Leon was from the Flanders region of Belgium – Ruddervoorde, a small town with a population of under 6,000 residents, possibly best known for cycle-cross although in truth is widely not known at all. In a sporting sense it boasts only Leon Van Daele and current Belgian international footballer Thomas Buffel as its exports. We asked Ann whether cycling had always been a passion for her father – “He was on bikes before he could walk! He started his racing career at just 14, becoming professional at 19 for the Bertin-D’Alessandro team”. The fascination with bicycles was perhaps inevitable, Leon’s father owned a bicycle shop and workshop and made the bikes himself. Growing up in that environment must have been so exciting for a child, something we can all envy.

A tall rider, Leon was a sprinter of some merit, winning a total of 88 races including the Championship of Flanders in Koolskamp three times in a row. Something nobody has every repeated. The Roubaix victory, the subject of our special edition jersey, came in no little thanks to Roger Decock, Leon’s loyal team mate. “Roger kept him out of the wind so he could start fresh in the final. Dad was too fast for everyone in the sprint. Of course, I was just two years old but I make it my mission to keep the memory of my Dad and his career alive”.

At the time of the race Leon and his wife, Gilberte Baert, were the owners of a café in Zedelgem which became a scene of great celebration; “It was crazy!! Not only people from our town and around came to celebrate, but from the province and even further! Bikes were lying in big heaps as far as the eye could see!” The race brought change for Leon in many ways, he was instantly recognisable and became an overnight star, as Ann explains — “He became very well known, in fact everyone knew him at that time.
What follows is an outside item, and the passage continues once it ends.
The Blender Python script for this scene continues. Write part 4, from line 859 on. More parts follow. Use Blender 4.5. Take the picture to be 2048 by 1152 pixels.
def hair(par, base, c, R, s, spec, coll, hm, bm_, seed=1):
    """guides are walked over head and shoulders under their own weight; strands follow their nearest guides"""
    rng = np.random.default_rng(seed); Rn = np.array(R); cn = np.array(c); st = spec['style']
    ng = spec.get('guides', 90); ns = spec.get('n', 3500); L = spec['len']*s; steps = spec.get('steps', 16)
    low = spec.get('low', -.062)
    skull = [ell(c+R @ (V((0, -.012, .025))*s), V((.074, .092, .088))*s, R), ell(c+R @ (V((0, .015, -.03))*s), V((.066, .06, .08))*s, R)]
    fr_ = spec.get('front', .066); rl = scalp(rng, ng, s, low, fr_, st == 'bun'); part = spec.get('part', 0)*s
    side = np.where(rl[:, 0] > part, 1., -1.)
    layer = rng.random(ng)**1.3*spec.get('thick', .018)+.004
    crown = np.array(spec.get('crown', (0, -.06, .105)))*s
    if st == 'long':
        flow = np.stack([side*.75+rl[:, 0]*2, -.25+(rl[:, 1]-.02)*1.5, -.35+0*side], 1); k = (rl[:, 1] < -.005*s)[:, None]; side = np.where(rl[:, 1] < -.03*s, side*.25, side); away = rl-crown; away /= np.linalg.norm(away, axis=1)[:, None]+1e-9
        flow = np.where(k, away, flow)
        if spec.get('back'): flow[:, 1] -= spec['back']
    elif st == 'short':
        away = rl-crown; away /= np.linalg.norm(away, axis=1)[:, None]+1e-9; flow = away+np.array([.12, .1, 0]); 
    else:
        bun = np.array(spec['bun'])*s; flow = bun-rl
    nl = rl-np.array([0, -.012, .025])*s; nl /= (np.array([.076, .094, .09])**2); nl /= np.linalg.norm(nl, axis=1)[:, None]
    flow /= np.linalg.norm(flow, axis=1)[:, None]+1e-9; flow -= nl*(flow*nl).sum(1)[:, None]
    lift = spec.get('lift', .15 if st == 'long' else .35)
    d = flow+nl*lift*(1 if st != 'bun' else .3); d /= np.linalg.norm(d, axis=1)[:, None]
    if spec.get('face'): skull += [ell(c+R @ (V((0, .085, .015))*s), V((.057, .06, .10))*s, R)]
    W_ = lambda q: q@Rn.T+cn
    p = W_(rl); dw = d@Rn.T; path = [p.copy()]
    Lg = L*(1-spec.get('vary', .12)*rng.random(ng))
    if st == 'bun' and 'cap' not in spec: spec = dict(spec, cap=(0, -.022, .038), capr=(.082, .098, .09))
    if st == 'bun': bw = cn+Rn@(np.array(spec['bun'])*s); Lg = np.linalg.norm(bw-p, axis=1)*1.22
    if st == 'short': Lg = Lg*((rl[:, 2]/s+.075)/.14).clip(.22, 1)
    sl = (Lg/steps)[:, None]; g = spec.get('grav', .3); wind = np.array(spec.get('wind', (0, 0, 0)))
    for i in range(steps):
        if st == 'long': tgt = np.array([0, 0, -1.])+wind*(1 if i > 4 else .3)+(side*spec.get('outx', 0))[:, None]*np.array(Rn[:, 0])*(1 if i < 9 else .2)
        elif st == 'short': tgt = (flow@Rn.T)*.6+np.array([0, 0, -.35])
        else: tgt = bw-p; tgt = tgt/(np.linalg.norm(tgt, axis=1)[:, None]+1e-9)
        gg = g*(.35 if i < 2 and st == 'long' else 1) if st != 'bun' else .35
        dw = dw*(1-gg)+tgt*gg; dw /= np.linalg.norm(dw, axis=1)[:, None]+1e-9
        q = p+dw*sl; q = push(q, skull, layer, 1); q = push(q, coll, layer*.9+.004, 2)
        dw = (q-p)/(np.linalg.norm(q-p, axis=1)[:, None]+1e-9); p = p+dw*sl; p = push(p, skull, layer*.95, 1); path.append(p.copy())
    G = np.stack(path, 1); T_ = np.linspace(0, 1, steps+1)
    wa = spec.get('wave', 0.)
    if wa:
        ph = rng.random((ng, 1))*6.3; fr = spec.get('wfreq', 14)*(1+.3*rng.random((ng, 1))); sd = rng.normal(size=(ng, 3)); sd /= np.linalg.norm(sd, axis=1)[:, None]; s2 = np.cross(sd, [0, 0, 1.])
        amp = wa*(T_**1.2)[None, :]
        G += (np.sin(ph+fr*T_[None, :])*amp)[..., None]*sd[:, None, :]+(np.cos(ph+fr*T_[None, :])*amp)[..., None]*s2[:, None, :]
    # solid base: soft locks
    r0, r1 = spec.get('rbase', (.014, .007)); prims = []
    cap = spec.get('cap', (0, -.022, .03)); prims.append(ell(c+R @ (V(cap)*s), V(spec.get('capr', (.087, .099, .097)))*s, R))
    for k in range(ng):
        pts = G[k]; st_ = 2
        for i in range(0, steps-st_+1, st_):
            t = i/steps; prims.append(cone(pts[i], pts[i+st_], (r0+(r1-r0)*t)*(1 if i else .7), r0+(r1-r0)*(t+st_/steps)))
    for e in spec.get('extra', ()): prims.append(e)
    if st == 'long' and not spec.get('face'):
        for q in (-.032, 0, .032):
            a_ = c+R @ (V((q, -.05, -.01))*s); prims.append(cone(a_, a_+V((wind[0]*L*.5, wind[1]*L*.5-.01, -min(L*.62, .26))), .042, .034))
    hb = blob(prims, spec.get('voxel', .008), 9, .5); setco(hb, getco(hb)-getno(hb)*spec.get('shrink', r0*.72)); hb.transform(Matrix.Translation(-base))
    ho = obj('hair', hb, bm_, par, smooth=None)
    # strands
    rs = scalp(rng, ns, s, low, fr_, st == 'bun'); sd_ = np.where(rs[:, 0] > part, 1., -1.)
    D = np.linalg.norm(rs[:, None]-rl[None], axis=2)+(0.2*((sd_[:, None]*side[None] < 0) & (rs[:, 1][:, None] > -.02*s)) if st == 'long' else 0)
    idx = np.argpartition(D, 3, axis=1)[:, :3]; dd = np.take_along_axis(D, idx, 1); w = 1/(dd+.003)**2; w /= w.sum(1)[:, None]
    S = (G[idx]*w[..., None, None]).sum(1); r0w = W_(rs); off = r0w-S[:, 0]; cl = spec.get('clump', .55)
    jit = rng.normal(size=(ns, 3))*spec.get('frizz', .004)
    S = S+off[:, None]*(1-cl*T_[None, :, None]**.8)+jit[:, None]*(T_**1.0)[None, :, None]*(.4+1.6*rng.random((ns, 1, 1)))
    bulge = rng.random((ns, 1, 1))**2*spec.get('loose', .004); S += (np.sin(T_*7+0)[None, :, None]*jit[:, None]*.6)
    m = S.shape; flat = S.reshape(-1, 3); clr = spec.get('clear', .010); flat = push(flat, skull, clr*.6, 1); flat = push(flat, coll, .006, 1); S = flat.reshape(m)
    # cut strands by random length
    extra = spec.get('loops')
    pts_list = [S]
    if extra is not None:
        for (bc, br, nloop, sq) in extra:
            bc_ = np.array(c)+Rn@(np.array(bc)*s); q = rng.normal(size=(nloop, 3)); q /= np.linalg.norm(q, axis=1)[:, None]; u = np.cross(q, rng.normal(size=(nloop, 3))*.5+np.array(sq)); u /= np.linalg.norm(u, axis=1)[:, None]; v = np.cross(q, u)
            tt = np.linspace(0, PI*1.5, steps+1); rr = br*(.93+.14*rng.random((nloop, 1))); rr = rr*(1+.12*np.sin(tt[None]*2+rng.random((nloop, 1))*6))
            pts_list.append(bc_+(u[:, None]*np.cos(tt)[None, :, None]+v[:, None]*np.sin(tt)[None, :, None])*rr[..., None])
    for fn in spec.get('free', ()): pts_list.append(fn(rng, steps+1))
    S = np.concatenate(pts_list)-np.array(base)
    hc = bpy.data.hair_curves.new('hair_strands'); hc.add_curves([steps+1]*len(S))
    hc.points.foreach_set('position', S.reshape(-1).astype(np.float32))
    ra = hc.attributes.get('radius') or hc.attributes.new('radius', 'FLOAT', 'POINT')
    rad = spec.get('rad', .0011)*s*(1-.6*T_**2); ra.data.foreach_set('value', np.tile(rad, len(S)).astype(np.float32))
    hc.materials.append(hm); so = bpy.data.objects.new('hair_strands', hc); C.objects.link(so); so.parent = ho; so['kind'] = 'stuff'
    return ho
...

I remember that, everywhere we went people were saying hello and asking signatures, and he always did this with pleasure! Even after he died, my mother still received a lot of mail asking for postcards.” For many people this kind of adoration could change them, but this wasn’t the case for Van Daele. “He was a quiet person and did not have star-behaviour. In fact, he should have had more as he was too humble and too good for that hard bicycle-world.”

Despite the famous win and new found recognition, Leon’s status in the team wasn’t necessarily improved. At this time he was racing for the best team of the era, the famous Italia Faema squad. “There were many ‘winners’ in that team, but Lomme Driessens (the manager) chose only one rider whom everyone had to ride for. After my father won Paris-Roubaix, the relationship between him and Driessens became very cold. That’s why in 1959 he changed team and became the first racer to sign a contract with Flandria. The owners of the team were from the same town, and as they were fans of my dad and came to the cafe all the time, they told him about their interest to start up a team. That’s how Flandria started! My dad became frontman and immediately had great results that year.”

The Flandria team became one of the most famous in cycling, boasting many great riders from Merckx, Van Looy and Godefroot to Freddy Maertens and Sean Kelly. It was no small honour to be the first rider signed up and it seemed likely that Van Daele would go on to a great career. Unfortunately that same year he suffered a serious crash during Paris-Brussels, resulting in a serious skull fracture. “Dad was finally the leader, but that injury broke his career. He was barely 26 years old and at the top! But he never achieved the same level after that fall, despite further victories“

Van Daele stayed closed to the sport, despite moving into cars (his other passion) after retirement. He worked for the KWB, Belgium’s cycling federation, to help promote cycling in the country. Ann explains that Leon stayed close to the race that made his name: “My son Frederic went to Paris-Roubaix with my father when he was a kid and not so long ago, he went back to ride on the famous place where my Dad passed the line. My Dad went back to the race every year as he was always invited – he always asked me if I wanted to go with him, I regret so much that I didn’t go!”

Ann’s book about her father’s career, packed full of newspaper cuttings and photographs it’s a treasure trove of memories. “Sometimes, writers or people who organise cycling-exhibitions contact me for photos or explanations. One of them, an author of cycling books was surprised that we had so many pictures and other material. He encouraged me to do something with it, and so I have worked with heart and soul on the book because Dad really deserves that. He himself has always been too modest about his performance.”

Being such a modest champion we wondered what he might have thought about a jersey in tribute to him, slightly worried that he might think it all a bit much! Thankfully Ann puts our mind at rest; “His heart of gold would have been very very pleased!”. And what about Ann and her mother, what did you think when Frederick showed you the Chapeau! jersey? “I really couldn’t believe it! I was so happy, but I have to say, at first, I thought it was a joke! 60 years after??!! Wow! It’s such a pity that my Dad is not around anymore, he would have been so very pleased, I can tell you that!! I posted some pics on Facebook and a few journalists got in contact for articles in the newspapers. I keep the story alive!”

Too often in sport we know little of the deep history, of the forefathers that built the sport we cherish today. In cycling we can read about the great champions, immortalised in books and film, but the stories run much further. In creating our tribute jersey to Leon Van Daele, we wanted to highlight a lesser known hero of a great race on the 60th anniversary of his triumph. Through doing that we’ve come to learn more about him, bringing his story to life. We’re very proud to have represented just one story from cycling’s great past and we hope you enjoy wearing the special edition jersey and helping to keep Leon’s story alive.